Afinal o procurador pode ter errado
Antes deste episódio, a procuradora pediu que juntos analisassem a reabertura de um dos processos que a acusação diz que arquivou — depois de ter recebido dinheiro do ex-vice-Presidente angolano, Manuel Vicente. Orlando Figueira investigava a compra de 24% do BES Angola pela Portmill e a origem desse dinheiro, mas no seu despacho de arquivamento dizia que dificilmente chegaria aos proprietários da empresa. No despacho de reabertura deste processo, já depois de Figueira ter saído da magistratura, o procurador Paulo Gonçalves viria a criticar a sua atuação, explicando que não seguiu o princípio básico da investigação dos crimes de branqueamento, o “follow the money”. Ou seja, Orlando Figueira não teria procurado os verdadeiros beneficiários deste valor.
Orlando Figueira, que até esta quarta sessão no Campus de Justiça disse sempre que os seus despachos eram “tecnicamente irrepreensíveis”, respondeu que “talvez” tivesse “errado”.”Mas a que levaram as diligências do meu colega? Ao mesmo resultado: arquivamento” justificou.

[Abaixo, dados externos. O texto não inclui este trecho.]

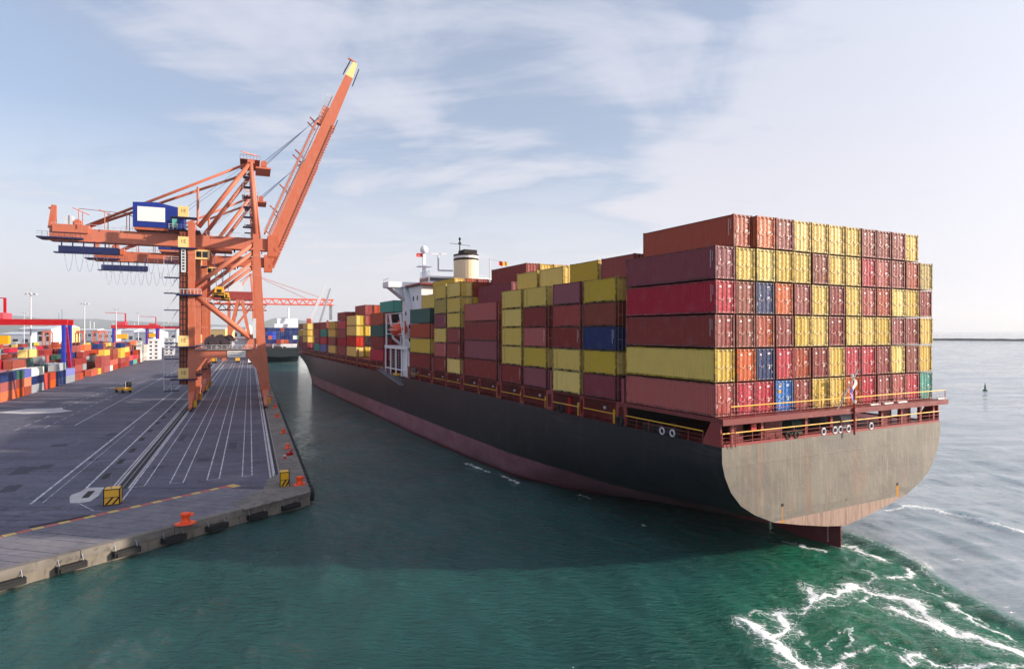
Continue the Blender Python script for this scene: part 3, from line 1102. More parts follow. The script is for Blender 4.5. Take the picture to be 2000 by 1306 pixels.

Por diversas vezes ao longo desta manhã o juiz presidente, Alfredo Costa, teve que lembrar Orlando Figueira que devia responder à sua colega “com educação”. A procuradora Leonor Machado também o lembrou que era ela que dirigia “o debate”. Um debate que já terminou. Orlando Figueira está agora a ser interrogado pelo advogado do assistente.